04/08/2015 08:07 am ET Updated May 14, 2015

Inside The Mind Of A Superfan

Andy Lyons via Getty Images

After Duke pulled out a victory over Wisconsin in the NCAA championship on April 6, ending the Badgers' March Madness run, Wisconsin fans were understandably disappointed. Photos circulated online of defeated Wisconsin fan dressed in a Teletubby costume, seemingly on the verge of tears.

“For certain fans, ones who have a very strong connection to a team, that role of team follower is very central to their overall identity,” says Daniel Wann, a sports psychology professor at Murray State University.

Wann developed the Sports Spectator Identification Scale (SSIS), to identify superfans, or what psychologists refer to as “highly identified fans” in the late '80s (it was published for the first time in 1993). The SSIS included questions such as:

1. How important to YOU is it that the team listed above wins?
Not important 1 2 3 4 5 6 7 8 Very important

2. How strongly do YOU see YOURSELF as a fan of the team listed above?
Not at all a fan 1 2 3 4 5 6 7 8 Very much a fan

3. How strongly do your FRIENDS see YOU as a fan of the team listed above?
Not at all a fan 1 2 3 4 5 6 7 8 Very much a fan

Where a respondent falls on the scale determines whether she is a low-, moderate-, or highly identified fan. While research shows that being a fan, especially a fan in a like-minded sports community (a Red Sox fan in Boston or a Yankees fan in New York), is linked to happiness and higher levels of well-being, being a superfan can have negative implications, too.

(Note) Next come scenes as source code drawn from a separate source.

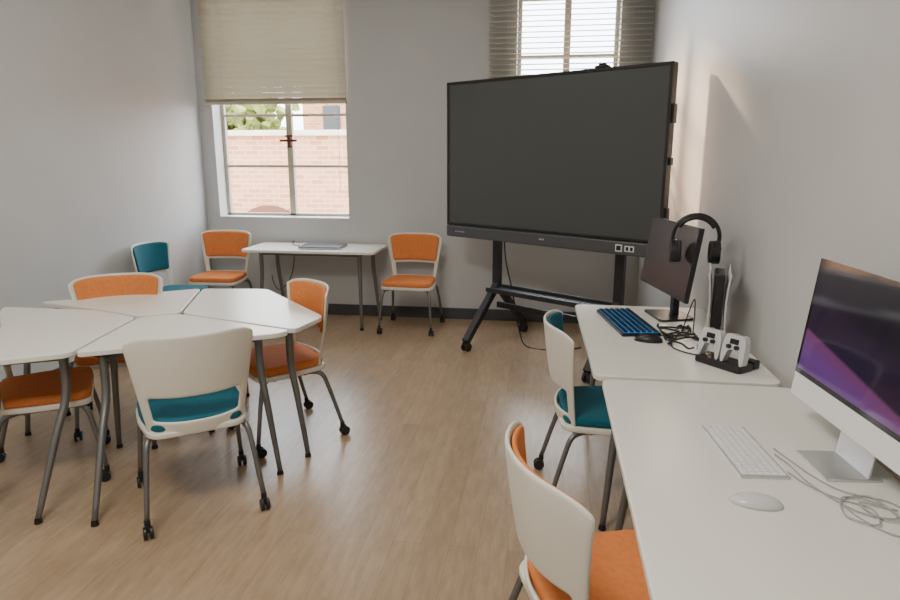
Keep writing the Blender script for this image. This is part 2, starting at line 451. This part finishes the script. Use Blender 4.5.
boxes("top_camera", [((.44, .03, zt+.010), (.10, .05, .020)), ((.44, .03, zt+.026), (.05, .04, .016))], M_black, tv, bevel=.006)
boxes("side_pen_tray", [((Wd/2+.008, .03, 1.85), (.02, .05, .12)), ((Wd/2+.008, .03, 1.55), (.02, .04, .05)), ((Wd/2+.008, .03, 1.2), (.02, .04, .10))], M_black, tv, bevel=.004)
cs = .57; yc = .20
L = []
for sx in (-1, 1):
    L.append(((sx*cs, yc, 1.13), (.075, .045, 1.40)))
L.append(((0, yc+.01, .33), (2*cs, .03, .05)))
L.append(((0, yc, 1.60), (2*cs+.1, .04, .10)))
L.append(((0, yc, 1.25), (2*cs+.1, .04, .08)))
L.append(((-cs, yc-.035, 1.42), (.05, .05, .8))); L.append(((cs, yc-.035, 1.42), (.05, .05, .8)))
boxes("stand_columns", L, M_blackm, tv, bevel=.006)
bm = bmesh.new()
for sx in (-1, 1):
    for sy in (-1, 1):
        a = Vector((sx*cs, yc+sy*.01, .50)); c = Vector((sx*cs, yc+sy*.40, .09))
        d = (c-a); ang = math.atan2(d.z, d.y)
        add_box(bm, (a+c)/2, (.06, d.length+.03, .055), Matrix.Rotation(ang, 4, 'X'))
finish("splayed_feet", bm, M_blackm, tv, bevel=.008)
bm = bmesh.new()
for sx in (-1, 1):
    for sy in (-1, 1):
        cx, cy = sx*cs, yc+sy*.40
        for dx in (-.02, .02): add_cyl(bm, (cx+dx, cy, .037), .037, .02, 'X', seg=22)
        add_box(bm, (cx, cy, .065), (.05, .05, .03))
finish("stand_casters", bm, M_black, tv, bevel=.004)
bm = bmesh.new()
add_box(bm, (0, yc-.09, .48), (2*cs-.06, .20, .012)); add_box(bm, (0, yc-.19, .495), (2*cs-.06, .008, .035)); add_box(bm, (0, yc+.01, .495), (2*cs-.06, .008, .035))
for i in range(24): add_box(bm, (-cs+.08+i*.043, yc-.09, .488), (.006, .18, .004))
finish("stand_shelf", bm, M_blackm, tv, bevel=.002)
tubes("power_cable", [([(-.50, yc, 1.0), (-.47, yc-.02, .75), (-.40, yc, .45), (-.36, yc+.05, .12), (-.25, yc+.02, .008), (-.02, yc+.1, .008), (.1, yc+.3, .008)], .006)], M_cable, tv, seg=8)

# ------------------------------------------------------------------ gaming desk items
mon = root("desktop_monitor", (.615, 3.56, TZ), math.atan2(-.575, .125))
tm = Matrix.Rotation(math.radians(-8), 4, 'X')
def tilted(c, ang=math.radians(-8), pz=.15):
    v = Matrix.Rotation(ang, 3, 'X') @ Vector((c[0], c[1], c[2]-pz)); return (v.x, v.y, v.z+pz)
boxes("monitor_body", [(tilted((0, .012, .330)), (.62, .022, .375), tm)], M_black, mon, bevel=.004)
boxes("monitor_screen", [(tilted((0, -.0005, .335)), (.605, .003, .355), tm)], M_monscr, mon)
boxes("monitor_rear", [(tilted((0, .035, .32)), (.26, .03, .2), tm)], M_black, mon, bevel=.01)
boxes("monitor_neck", [((0, .085, .17), (.05, .035, .33))], M_black, mon, bevel=.006)
prism("monitor_foot", rpoly([(-.13, -.04), (.13, -.04), (.10, .16), (-.10, .16)], .03), 0, .012, M_black, mon, bevel=.003)

hs = root("headset", (.725, 3.33, TZ+.525), math.radians(-8))
zoff = -.062
arc = [(.108*math.cos(a), 0, .110*math.sin(a)+zoff) for a in [math.radians(-14+208*k/14) for k in range(15)]]
bm = bmesh.new(); add_tube(bm, arc, .010, 10, 3); add_tube(bm, [(x*.89, y, (z-zoff)*.89+zoff) for x, y, z in arc[3:12]], .012, 10, 3)
finish("headband", bm, M_black, hs, smooth=True)
bm = bmesh.new()
for sx in (-1, 1):
    add_cyl(bm, (sx*.100, 0, zoff-.070), .058, .030, 'X', 28)
    add_tube(bm, [(sx*.104, .0, zoff-.02), (sx*.116, -.0, zoff-.06)], .009, 8, 2)
finish("earcups", bm, M_black, hs, bevel=.006)
bm = bmesh.new()
for sx in (-1, 1): add_cyl(bm, (sx*.076, 0, zoff-.070), .056, .024, 'X', 28)
finish("ear_cushions", bm, M_cup, hs, bevel=.010, bseg=3)

# game console standing upright
gc = root("game_console", (.805, 3.14, TZ), math.radians(-13))
boxes("console_core", [((0, .0, .175), (.045, .19, .31))], M_black, gc, bevel=.008)
for sx, nm in ((-1, "left_panel"), (1, "right_panel")):
    bm = bmesh.new(); g = {}
    for i in range(9):
        for j in range(13):
            v = -1+2*i/8; t = j/12
            g[i, j] = bm.verts.new((sx*(.028+.012*(2*t-1)**2+.004*v*v), v*.115*(1-.06*(1-t)), .006+t*.335+.010*v*t))
    for i in range(8):
        for j in range(12): bm.faces.new((g[i, j], g[i+1, j], g[i+1, j+1], g[i, j+1]))
    o = finish(nm, bm, M_panelw, gc, smooth=True)
    md = o.modifiers.new("t", 'SOLIDIFY'); md.thickness = .006
prism("console_base", [(.045*math.cos(a), .06*math.sin(a)) for a in [2*math.pi*k/24 for k in range(24)]], 0, .02, M_black, gc)

def keyboard(name, loc, rz, L_, D_, rows, cols, mb, mk, h=.008, kh=.004, gap=.0028, bev=.0008):
    k = root(name, loc, rz)
    boxes("keyboard_base", [((0, 0, h/2), (L_, D_, h))], mb, k, bevel=.003)
    cw = (L_-.014)/cols; ch = (D_-.014)/rows; lst = []
    for rr in range(rows):
        c = 0
        while c < cols:
            wd = 1
            if rr == 0 and c == 4: wd = 5
            wd = min(wd, cols-c)
            lst.append(((-L_/2+.007+(c+wd/2)*cw, -D_/2+.007+(rr+.5)*ch, h+kh/2), (wd*cw-gap, ch-gap, kh)))
            c += wd
    boxes("keycaps", lst, mk, k, bevel=bev, bseg=1)
    return k
kb = keyboard("mechanical_keyboard", (.425, 3.38, TZ), math.atan2(-.5, .09), .50, .19, 6, 18, M_black, M_keyd, h=.018, kh=.008, gap=.0070, bev=.002)
boxes("backlight_plate", [((0, 0, .0186), (.478, .168, .002))], M_blue, kb)
keyboard("slim_keyboard", (.595, 1.900, TZ), math.atan2(-.33, .03), .345, .135, 6, 17, M_alu, M_key, h=.007, kh=.003, gap=.004)

def mouse(name, loc, rz, sx, sy, sz, mt, wheel=None):
    k = root(name, loc, rz)
    bm = bmesh.new(); bmesh.ops.create_uvsphere(bm, u_segments=24, v_segments=16, radius=1)
    for v in bm.verts:
        v.co.x *= sx; v.co.y *= sy; v.co.z = max(v.co.z, 0)**.8*sz*(1-.25*max(0, v.co.y/sy)) if v.co.z > 0 else 0
    finish("mouse_shell", bm, mt, k, smooth=True)
    if wheel:
        bm = bmesh.new(); add_cyl(bm, (0, sy*.5, sz*.72), .009, .006, 'X', 14); finish("scroll_wheel", bm, wheel, k)
    return k
mouse("gaming_mouse", (.49, 3.06, TZ), math.radians(75), .036, .066, .038, M_black, M_tvbar)
M_mouse = mat("mouse_white", (.62, .62, .63), .25)
mouse("slim_mouse", (.545, 1.59, TZ), math.radians(80), .034, .064, .026, M_mouse)

# controllers in charging dock
dk = root("controller_charging_dock", (.745, 2.73, TZ), math.radians(-50))
prism("dock_base", rpoly([(-.11, -.05), (.11, -.05), (.11, .05), (-.11, .05)], .02), 0, .03, M_black, dk, bevel=.006)
def controller(nm, ox):
    sub = bpy.data.objects.new(nm, None); COL.objects.link(sub); sub.parent = dk
    sub.location = (ox, -.005, .098); sub.rotation_euler = (math.radians(80), 0, 0)
    bm = bmesh.new()
    half = [(0, .045), (.03, .05), (.062, .048), (.078, .02), (.083, -.03), (.078, -.07), (.064, -.078), (.048, -.045), (.036, -.018), (0, -.014)]
    pts = [(x*.64, y) for x, y in half]+[(-x*.64, y) for x, y in half[::-1][1:-1]]
    add_prism(bm, rpoly(pts, .012, 3), -.018, .018)
    finish(nm+"_shell", bm, M_mouse, sub, bevel=.009, bseg=3)
    bm = bmesh.new()
    for sx in (-1, 1): add_cyl(bm, (sx*.018, -.002, .024), .009, .014, seg=16)
    add_box(bm, (0, .02, .0175), (.04, .022, .003))
    finish(nm+"_sticks", bm, M_black, sub)
controller("controller_a", -.056); controller("controller_b", .056)
boxes("charging_brick", [((.075, .072, .018), (.06, .045, .036))], M_black, dk, bevel=.005)

def wander(p, n, step, box):
    out = [Vector(p)]; ang = random.uniform(0, 6.28)
    for i in range(n):
        ang += random.uniform(-1.5, 1.5); q = out[-1]+Vector((math.cos(ang)*step, math.sin(ang)*step, 0))
        q.x = min(max(q.x, box[0]), box[1]); q.y = min(max(q.y, box[2]), box[3]); q.z = random.uniform(.004, .02)
        out.append(q)
    return out
cb = root("cable_tangle", (0, 0, TZ))
L = []
for k in range(8):
    L.append((wander((random.uniform(.60, .72), random.uniform(3.0, 3.25), .005), 10, .07, (.575, .72, 2.93, 3.32)), .0045))
L.append(([(.56, 3.16, .006), (.60, 3.1, .004), (.585, 2.95, .004), (.68, 2.86, .004), (.73, 3.0, .02)], .003))
L.append(([(.68, 3.25, .01), (.70, 3.22, .12), (.715, 3.2, .18), (.73, 3.24, .10), (.72, 3.2, .01)], .003))
tubes("cables", L, M_cable, cb, seg=6, sub=4)

# ------------------------------------------------------------------ all-in-one computer
ai = root("all_in_one_computer", (.838, 1.835, TZ), math.atan2(-.52, .052))
AA = math.radians(-6)
ti = Matrix.Rotation(AA, 4, 'X')
def ta(c): return tilted(c, AA, .1)
boxes("housing", [(ta((0, .012, .325)), (.66, .016, .45), ti)], M_alu, ai, bevel=.006)
boxes("front_bezel", [(ta((0, .0035, .362)), (.656, .004, .372), ti)], M_glossb, ai)
boxes("display", [(ta((0, .0015, .362)), (.625, .003, .340), ti)], M_purple, ai)
boxes("chin", [(ta((0, .0075, .138)), (.658, .010, .074), ti)], M_whitep, ai, bevel=.003)
boxes("rear_bulge", [(ta((0, .035, .32)), (.36, .04, .24), ti)], M_alu, ai, bevel=.018, bseg=3)
boxes("stand_neck", [((0, .052, .13), (.17, .006, .25), Matrix.Rotation(math.radians(-8), 4, 'X'))], M_alu, ai, bevel=.002)
boxes("stand_foot", [((0, -.005, .004), (.18, .15, .007))], M_alu, ai, bevel=.003)
cw = root("computer_cable", (0, 0, TZ))
M_cg = mat("cable_grey", (.38, .38, .38), .5)
tubes("cable_loops", [([(.68, 1.77, .006), (.71, 1.70, .004), (.76, 1.64, .004), (.82, 1.60, .004), (.80, 1.52, .006), (.74, 1.55, .008), (.77, 1.64, .01), (.85, 1.62, .006), (.88, 1.52, .004)], .002),
                      ([(.68, 1.88, .006), (.70, 1.82, .004), (.72, 1.70, .004), (.78, 1.58, .005), (.86, 1.56, .006), (.84, 1.66, .006), (.76, 1.62, .004), (.80, 1.50, .004), (.9, 1.45, .004)], .002),
                      ([(.69, 1.92, .006), (.74, 1.76, .004), (.79, 1.68, .004), (.88, 1.64, .004), (.90, 1.55, .006), (.82, 1.55, .008), (.80, 1.62, .008), (.88, 1.60, .004)], .002)], M_cg, cw, seg=6)

# ------------------------------------------------------------------ lighting
w = bpy.data.worlds.new("world"); scene.world = w; w.use_nodes = True
bg = w.node_tree.nodes["Background"]; bg.inputs[0].default_value = (.88, .94, 1.0, 1); bg.inputs[1].default_value = 11.0

def add_light(name, kind, loc, target, energy, color, parent=None, **kw):
    ld = bpy.data.lights.new(name, kind); ld.energy = energy; ld.color = color
    for k, v in kw.items(): setattr(ld, k, v)
    o = bpy.data.objects.new(name, ld); COL.objects.link(o); o.location = loc
    o.rotation_euler = (Vector(target)-Vector(loc)).to_track_quat('-Z', 'Y').to_euler()
    if parent: o.parent = parent
    return o
add_light("sun", 'SUN', (0, -10, 20), (-3, 4, 8), 3.0, (1, .82, .64), angle=.02)
add_light("low_sun_beam", 'SPOT', (-2.1, 11.0, 4.3), (.82, 4.60, 1.62), 15000, (1, .72, .46), spot_size=math.radians(10), spot_blend=.8, shadow_soft_size=.2)
M_panel = mat("fill_glow", (.9, .9, .9), .5, emit=(1, .95, .86), estr=3)  # glowing face of the added fill panels
for (px, py) in ((-1.3, .6), (-1.3, 3.6)):  # unseen ceiling panels, added to brighten the room beyond the window light
    f = root("added_fill_panel", (px, py, CE))
    boxes("fill_frame", [((0, 0, -.02), (1.24, .64, .038))], M_sill, f, bevel=.004)
    boxes("fill_diffuser", [((0, 0, -.041), (1.18, .58, .004))], M_panel, f)
    add_light("fill_lamp", 'AREA', (0, 0, -.06), (0, 0, -1), 90 if py < 2 else 24, (1, .955, .88), f, shape='RECTANGLE', size=1.18, size_y=.58)

cam = bpy.data.cameras.new("camera"); co = bpy.data.objects.new("camera", cam); COL.objects.link(co)
co.location = (0, 0, 1.6); co.rotation_euler = (math.radians(90-12.7), 0, math.radians(8.5))
cam.lens = 26; cam.sensor_width = 36; cam.clip_start = .02
scene.camera = co
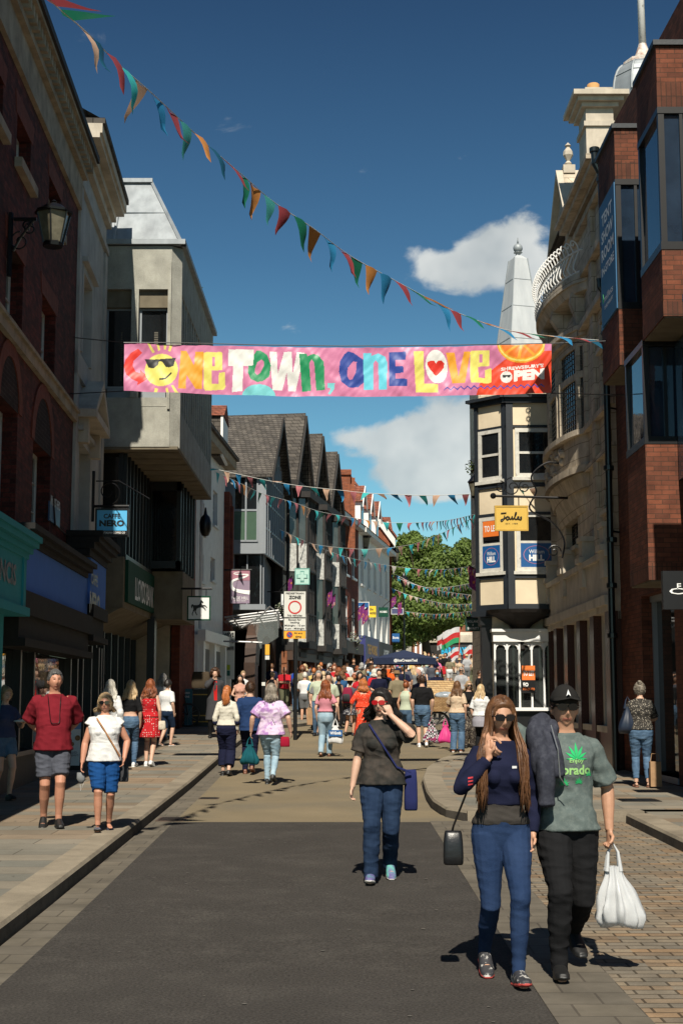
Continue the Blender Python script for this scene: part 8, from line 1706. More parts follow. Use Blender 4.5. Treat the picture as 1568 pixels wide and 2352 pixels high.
B, MB_ = person('man in green leaf print T-shirt and dark cap, one arm round the woman', 1305, foot=2238, h=1.775, face=3, sex='m', legs=((.09, -.20, .0, .08), (.10, .30, .07, .12)), arms=(((.55, -.26, 1.46), (.8, .9, .9)), ((.30, .02, .89), (.5, .4, 0))), yaw=.0, pitch=.02, skin='tan', hi=1,
 hair=('short', 'dkbrown', dict(thick=.006)), top=('t_shirt', fabric('grey_green', (.10, .125, .12), (.14, .165, .155), vs2=30), dict(sleeve=.86, hem=.90, e=.020, flare=.022, wr=.007)), bot=('jeans', m_blk, dict(e=.016, et=.012, wr=.006)), shoe=(m_sblk, m_sblk), glasses=True, hands={0: dict(curl=.8, dirv=(.15, -.5, -.6), palm=(.7, .3, -.4)), 1: dict(curl=1.5)}, group='couple walking arm in arm', girth=.98)
def bp(r, M_, p): return wpt(r, p)
def cap(root, M_, m, label=None, brim=True, e=.02):
 mb = MB(); vs = []; nu, nv = 30, 22
 for d in sphere_dirs(nu, nv):
  w = SM((d.z - (.18 if d.y < 0 else .1)) / .12); vs.append(M_.hc + M_.Mh @ (headf(d, -.02 + (e + .02) * w, M_.fem, 0) + V((0, 0, .012 * w))))
 mb.add(vs, sphere_faces(nu, nv))
 if brim:
  n = 14; a, b = [], []
  for i in range(n + 1):
   q = math.pi * (i / n) ; x = .082 * math.cos(q); y0 = -.06 - .035 * math.sin(q); y1 = -.06 - .115 * math.sin(q); a.append(M_.hc + M_.Mh @ V((x, y0, .064))); b.append(M_.hc + M_.Mh @ V((x * 1.02, y1, .066 - .02 * abs(math.cos(q)))))
  up = V((0, 0, .005)); mb.add(a + b + [v + up for v in a] + [v + up for v in b], [(i, i + 1, n + 2 + i, n + 1 + i) for i in range(n)] + [(2 * n + 2 + i, 3 * n + 3 + i, 3 * n + 4 + i, 2 * n + 3 + i) for i in range(n)] + [(n + 1 + i, n + 2 + i, 3 * n + 4 + i, 3 * n + 3 + i) for i in range(n)])
 me = bpy.data.meshes.new('cap'); me.from_pydata([tuple(v) for v in mb.v], [], mb.f); me.materials.append(None); me.polygons.foreach_set('use_smooth', [True] * len(me.polygons)); me.update(); return put(root, 'cap', me, m)
cap(B, MB_, fabric('cap_black', (.02, .019, .018)))
mb = MB(); c = MB_.hc + MB_.Mh @ V((0, -.118, .095)); mb.prism([(-.014, -.016), (0, .024), (.014, -.016), (0, -.004)], c, (1, 0, 0), (0, .3, 1), (0, -1, 0), .002); mb.build('cap_emblem', m_wht, B, local=True)
def leafprint(par, M_, cx, cz, R_, m, sub=True):
 mb = MB(); 
 for k_ in range(7):
  q = math.pi / 2 + (k_ - 3) * .52; L_ = R_ * (1 - .11 * abs(k_ - 3)); u = V((math.cos(q), 0, math.sin(q))); v = V((-u.z, 0, u.x)); o = V((cx, -.148 - abs(cx - .05) * -.0, cz))
  mb.add([o, o + u * L_ * .5 + v * L_ * .11, o + u * L_, o + u * L_ * .5 - v * L_ * .11], [(0, 1, 2, 3)])
 return mb
def project(par, mb, m, name, tgt):
 """lay a flat print on the cloth: shrink its points onto the shirt front"""
 from mathutils.bvhtree import BVHTree
 me = tgt.data; bv = BVHTree.FromPolygons([v.co for v in me.vertices], [tuple(p.vertices) for p in me.polygons]); out = []
 for p in mb.v:
  h = bv.ray_cast(V((p.x, -.6, p.z)), V((0, 1, 0))); out.append(V((p.x, (h[0].y if h[0] else p.y) - .0035, p.z)))
 mb.v = out; return mb.build(name, m, par, local=True)
def subdiv(mb, n=2):
 bm = bmesh.new(); me = bpy.data.meshes.new('x'); me.from_pydata([tuple(v) for v in mb.v], [], mb.f); bm.from_mesh(me); bmesh.ops.triangulate(bm, faces=bm.faces); bmesh.ops.subdivide_edges(bm, edges=bm.edges, cuts=n); r = MB(); r.v = [v.co.copy() for v in bm.verts]; bm.verts.index_update(); r.f = [[v.index for v in f.verts] for f in bm.faces]; r.m = [0] * len(r.f); bm.free(); return r
tsh = [c for c in B.children if c.name.startswith('t_shirt')][0]
m_pg = fabric('print_green', (.03, .42, .14)); m_pl = fabric('print_lime', (.30, .55, .20))
pr = leafprint(B, MB_, .045, 1.285, .10, m_pg)
for (x, z, r) in ((-.03, 1.13, .045), (.06, 1.14, .04), (.125, 1.185, .035)): q_ = leafprint(B, MB_, x, z, r, m_pg); pr.add(q_.v, q_.f)
project(B, subdiv(pr, 2), m_pg, 'leaf_print', tsh)
t = MB(); text(t, 'orado', (-.045, -.2, 1.19), (1, 0, 0), (0, 0, 1), .18, .06, .03); text(t, 'Enjoy', (-.0, -.2, 1.255), (1, 0, 0), (0, 0, 1), .09, .035, .02); project(B, subdiv(t, 1), m_pl, 'word_print', tsh)
ssh = [c for c in A.children if c.name.startswith('sweatshirt')][0]; mb = MB()
for i in range(3): mb.add([(-.235, 0, 1.235 - i * .02), (-.205, 0, 1.24 - i * .02), (-.205, 0, 1.23 - i * .02), (-.235, 0, 1.225 - i * .02)], [(0, 1, 2, 3)])
project(A, subdiv(mb, 2), fabric('sleeve_red', (.5, .05, .06)), 'sleeve_stripes', ssh); mb = MB(); mb.add([(.045, 0, 1.30), (.075, 0, 1.30), (.075, 0, 1.285), (.045, 0, 1.285)], [(0, 1, 2, 3)]); project(A, mb, m_wht, 'chest_mark', ssh)
HD = thing('hoodie', wpt(B, (-.25, -.1, .9)), 'dark grey hooded jacket slung over the capped man\'s arm between the couple', 'hoodie')
hd = MB(); S0 = [wpt(B, p) for p in ((-.15, -.02, 1.50), (-.19, -.13, 1.44), (-.185, -.175, 1.30), (-.16, -.19, 1.15), (-.14, -.20, 1.0))]
hd.tube([S0[0] + V((-.02, .05, -.02)), S0[0], S0[1], S0[2], S0[3]], [.045, .062, .064, .056, .045], 14); hd.tube([S0[0] + V((.07, .0, -.02)), S0[1] + V((.07, -.01, -.02)), S0[2] + V((.085, -.005, 0)), S0[3] + V((.075, .005, .04))], [.036, .045, .048, .04], 14); hd.tube([S0[2] + V((.02, -.03, 0)), S0[3] + V((.0, -.03, -.02)), S0[4] + V((-.015, -.02, .02))], [.05, .052, .04], 12)
hm = finish(hd, ('hoodie_cloth',), .007, 3, (.013, 10, .5)); o = put(HD, 'hoodie_cloth', hm, fabric('hoodie_grey', (.035, .037, .05), (.06, .063, .08), vs2=30)); o.location = -HD.location
mb = MB(); mb.tube([S0[1] + V((.075, -.075, .05)), S0[2] + V((.10, -.07, .05)), S0[2] + V((.11, -.07, -.12)), S0[3] + V((.12, -.05, -.02))], .004, 5); mb.build('zip_cord', m_steel, HD)
hw = wpt(B, MB_.A[1][2]) + V((.015, -.02, -.075))
carrier('plastic_bag', hw, .25, .50, .16, mat('thin_white_plastic', (.72, .73, .74), .35, .06, 4, trans=.35), 'thin white plastic carrier bag hanging from the capped man\'s hand', sway=.16, seed=2, crump=.9)
hb = wpt(A, (-.30, -.0, .90)); st = [wpt(A, p) for p in ((-.13, -.14, 1.36), (-.22, -.08, 1.15), (-.30, -.02, .93), (-.31, .0, .88))]
boxbag('handbag', hb, .12, .20, .09, mat('black_leather', (.01, .01, .011), .35, .2, 8, bump=.2), 'small black leather handbag at the long haired woman\'s hip', 'handbag', strap=st)
C_, MC_ = person('dark haired woman in loose black shirt touching her red sunglasses, walking down the road', 876, foot=2024, h=1.72, face=0, sex='f', legs=((.10, -.20, .0, .1), (.085, .20, .03, .05)), arms=(((.30, -.06, .86), (.4, .5, 0)), ((.085, -.175, 1.52), (.95, -.3, -.9))), yaw=-.3, pitch=.0, girth=1.1, hips=1.12, belly=.01, skin='fair', hi=1,
 hair=('long', 'black', dict(L=.17, n=260, thick=.028, wave=.022, spread=1.45, seed=8)), top=('shirt', fabric('sheer_black', (.028, .028, .026), (.075, .06, .05), vs2=5), dict(sleeve=.75, hem=.90, e=.024, flare=.028, wr=.009)), bot=('jeans', m_dkden, dict(e=.010, et=.030, wr=.004)), shoe=(mat('purple_mint_trainer', (.12, .09, .25), .6, .1, 5, col2=(.1, .5, .35), vs2=9), m_swht), hands={0: dict(curl=.7), 1: dict(curl=.9, dirv=(-.35, .0, .8), palm=(-.3, .9, 0))})
put(C_, 'sunglasses', MC_.glasses(), mat('red_frame', (.35, .01, .015), .15, 0))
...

“It’s a major part, for some fans, of how they define themselves,” Wann says. “So when you get that wrapped up, that connected emotionally, to anything, the consequences of that thing are going to be felt personally.” For example, a putdown aimed at the Atlanta Braves might not phase a fair-weather Braves fan, but if a highly identified Braves fan hears the same putdown, he’s more likely to take the comment personally and be move to (sometimes physical) action. In fact, one of the best predictors of aggression among fans is a high level of team identification, as shown in this 2014 study of Iranian soccer fans.

While Wann says the vast majority of highly identified fans are well behaved, the stereotypical fan in the crowd screaming profanities while covered in blue body pain is probably a highly identified individual. "It just means that much to them," Wann says. Despite being psychologically invested in the game and seeing the players as extensions of themselves, fans can't physically impact the outcome of the match. “It’s as if in your mind, you’ve experienced the same thing that the players have done. And in some ways, actually the experience might even be more intense, because at least the players can do something about it. They have some control in the outcome,” Wann says.

Still, the fact that sport can bring highly identified fans to tears might actually be a good thing for a demographic that isn't necessarily associated with sensitivity. As Wann explains, sociologically speaking, for an institution such as sport to be viable in society, it has to benefit society, and sports fandom gives fans a socially acceptable way to be emotional. "Grown men will cry at sporting events," Wann says. "They won’t cry at their own daughter’s wedding, but they’ll cry at a sporting event."